Someone asked Jesus how to obtain eternal life, and Jesus said love God and follow the law. The man asked, which law? (he must have found Leviticus as confusing as we do). Jesus answered by listing most of the 10 commandments (I think graven images are OK now). Then he said, these can be all summed up as love God and love thy neighbor.
Therefore, according to standard theology, since Jesus didn’t say anything about eating pork, shaving, wearing garments made of blended material, etc., those things now became OK. All those rules were just intended for the pre-Messiah Jews.
Jesus also didn’t say anything about homosexuality. He did, however, forbid the stoning of the woman taken in adultery, asking who in the crowd was free of sin themselves. This would be another of those Leviticus rules, so you can see his attitude to them.
Since by any rational Biblical analysis, Leviticus can’t be used to outlaw homosexuality, I believe some rather obscure verses from Paul were used to justify it. Biblical scholars have been working away at this stuff for more than 1000 years.

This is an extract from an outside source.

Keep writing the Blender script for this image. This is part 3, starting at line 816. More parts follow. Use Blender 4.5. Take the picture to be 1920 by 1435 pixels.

One might expect Christians to pay a certain amount of attention to the words of Christ. However, this concept doesn’t appear to register with fundamentalists. They just pull out a few Biblical verses that support their prejudices and ignore the rest.
After all, the New Testament is full of dangerous liberal ideas like “The love of money is the root of all evil”, “Render unto Caesar that which is Caesar’s” (separation of church and state?) and “If you would follow me, take all you have and give it to the poor”.
Logic what logic. When it comes to religion there is ( in most cases) very little logic. You can’t win an argument with a fundie, or christain rightest. Because your first mistake is thinking that they will be able to think logically and be open minded, just as you are. They are not.